Trading On Myths

There is a relatively heated policy debate about the relative impacts of trade and automation on job creation. It’s an argument with rather obvious implications for policymaking, not to mention politics: one of Trump’s most successful campaign themes (a deviation from a longstanding GOP position) was his promise to “renegotiate” or terminate the trade agreements to which the U.S. was a party.

That attack on trade pleased many  working-class voters who were–and remain–convinced that changes to America’s workforce and the disappearance of well-paid manufacturing jobs can be attributed to those trade agreements. The reality is more nuanced, to put it mildly.

Whatever the relative impact of trade vis a vis automation, Trump is dangerously wrong about NAFTA, as the Brookings Institution has recently documented. (And yes, I know he’s “dangerously wrong” about pretty much everything, but this post is a discussion of trade policy.)

The title of the post is fairly self-explanatory: The trade deficit isn’t destroying jobs, but tearing up NAFTA will.

Here’s the reality: All advanced economies, regardless of changes in their trade balances, lost manufacturing jobs. The figure below shows the change in the share of workers in industry (which includes mostly manufacturing) versus the change in the trade balance as a share of total output for all Organization for Economic Cooperation and Development countries between 1995 and 2010. The data point for the U.S., indeed, fits the White House narrative: During that period, the U.S. lost manufacturing jobs while its trade balance deteriorated (as all other countries in the lower left panel). However, that is not the story for most countries. In fact, Mexico increased its share of workers in manufacturing even though its trade balance also deteriorated during that same period. But most, importantly, most countries—in the lower right panel of the figure—lost jobs in manufacturing even if their trade balance improved. In short, the White House is trying to sell a fallacy that the trade deficit has destroyed American jobs.
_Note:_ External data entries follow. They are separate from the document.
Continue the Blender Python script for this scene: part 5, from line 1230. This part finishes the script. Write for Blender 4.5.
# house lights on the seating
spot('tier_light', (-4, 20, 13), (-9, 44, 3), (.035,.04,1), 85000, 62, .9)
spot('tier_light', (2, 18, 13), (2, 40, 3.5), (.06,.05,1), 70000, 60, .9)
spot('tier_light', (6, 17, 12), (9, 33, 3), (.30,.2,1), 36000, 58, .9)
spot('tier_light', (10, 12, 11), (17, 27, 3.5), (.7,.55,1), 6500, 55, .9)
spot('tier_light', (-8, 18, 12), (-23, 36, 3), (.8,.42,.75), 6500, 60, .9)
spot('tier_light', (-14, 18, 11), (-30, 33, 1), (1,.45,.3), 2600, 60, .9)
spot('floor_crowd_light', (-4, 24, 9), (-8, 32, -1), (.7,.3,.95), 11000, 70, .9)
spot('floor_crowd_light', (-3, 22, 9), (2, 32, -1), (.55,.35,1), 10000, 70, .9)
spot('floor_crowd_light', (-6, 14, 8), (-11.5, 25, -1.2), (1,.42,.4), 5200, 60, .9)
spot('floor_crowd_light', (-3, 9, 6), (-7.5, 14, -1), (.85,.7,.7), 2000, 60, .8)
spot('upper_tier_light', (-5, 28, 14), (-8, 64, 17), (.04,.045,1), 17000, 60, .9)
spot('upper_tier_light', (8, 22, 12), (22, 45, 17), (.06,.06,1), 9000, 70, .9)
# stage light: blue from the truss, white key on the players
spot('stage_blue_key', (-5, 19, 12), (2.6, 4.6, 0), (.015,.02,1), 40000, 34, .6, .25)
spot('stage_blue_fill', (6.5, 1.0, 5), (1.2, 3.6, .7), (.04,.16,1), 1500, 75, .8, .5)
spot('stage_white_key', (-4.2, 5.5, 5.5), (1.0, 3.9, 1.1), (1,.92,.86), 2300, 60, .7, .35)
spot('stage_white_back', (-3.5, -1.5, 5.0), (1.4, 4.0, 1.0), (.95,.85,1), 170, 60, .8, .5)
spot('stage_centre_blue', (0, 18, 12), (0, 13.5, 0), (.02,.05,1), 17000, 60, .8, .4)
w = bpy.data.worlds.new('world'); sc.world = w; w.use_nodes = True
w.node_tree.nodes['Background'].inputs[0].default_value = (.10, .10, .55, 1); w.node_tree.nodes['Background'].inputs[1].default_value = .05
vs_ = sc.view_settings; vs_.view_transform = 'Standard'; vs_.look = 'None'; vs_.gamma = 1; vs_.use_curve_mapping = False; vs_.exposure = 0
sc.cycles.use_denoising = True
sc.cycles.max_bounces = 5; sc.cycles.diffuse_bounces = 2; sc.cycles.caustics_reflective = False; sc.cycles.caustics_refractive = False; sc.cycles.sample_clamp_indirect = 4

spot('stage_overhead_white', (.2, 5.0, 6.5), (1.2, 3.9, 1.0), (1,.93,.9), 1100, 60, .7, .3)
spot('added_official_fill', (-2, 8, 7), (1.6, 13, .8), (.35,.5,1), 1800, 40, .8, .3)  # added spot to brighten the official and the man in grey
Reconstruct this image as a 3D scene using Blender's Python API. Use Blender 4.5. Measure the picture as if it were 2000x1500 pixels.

Other research suggests that approximately 100,000 net job losses are attributable to NAFTA; that’s equivalent to about 0.1 percent of the U.S. labor force. On the plus side of the ledger, NAFTA has allowed U.S. companies to access new markets for their exports and reduce their costs of production. That has created more jobs, not fewer.

As the author of this report points out, there are better ways to help American workers–a more robust safety net facilitating transition to other jobs, or to early retirement, for example. We can argue about the approaches most likely to be helpful; what we shouldn’t be doing is basing policy on inaccurate data and (sorry!) “fake facts.”

After this round of negotiations, the likelihood of NAFTA overall surviving this process keeps decreasing. The U.S. government is walking on thin ice by keeping their focus on wrong facts. And if NAFTA collapses, it will bring down those who the administration is allegedly trying to protect: American workers.